Foolish Misunderstanding

CNN‘s Fareed Zakaria is dismayed with our Constitution and the concept of a republican democracy.

[T]he Constitutional concept of equal representation in the U.S. Senate [is] a “structural problem.”


…”new dividing line in Western politics,” which [Zakaria] describes is the “less-educated rural populations” he calls “Outsiders” who “feel ignored or looked down upon” and “feel deep resentment towards metropolitan elites.”


…30% of America is now electing 70% of the Senate.  All those states with—you think of Wyoming. It has roughly a million people. It has two senators. California with 70 million people has two senators as well. So we have a kind of structural problem here where the land is being overrepresented. The people are being underrepresented. So both sides feel deeply wronged.


That alleged imbalance is a designed-in feature, not a problem; it’s what makes us a republican democracy of some durability, not a popular democracy doomed to the failure of tyranny at the hands of a few—Zakaria’s metro elites, for instance.

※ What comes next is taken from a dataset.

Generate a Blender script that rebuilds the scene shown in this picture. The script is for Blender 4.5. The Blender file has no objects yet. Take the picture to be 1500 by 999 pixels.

The need to balance the large- and small-population States in one house of our Congress is just as important today as it was those 230 years ago.  For the same reason and for another: the political divide between the populous coastal States and less populous flyover country—illustrated by that very term of the Left’s and by Zakaria’s plain contempt for the less-educated (as we must be, because rural)—is even deeper than the political divide between the populous and rural States of those original thirteen.

Wyoming needs to be able to defend itself from an overweening California.

It’s sad that Zakaria slept through his 8th grade civics class.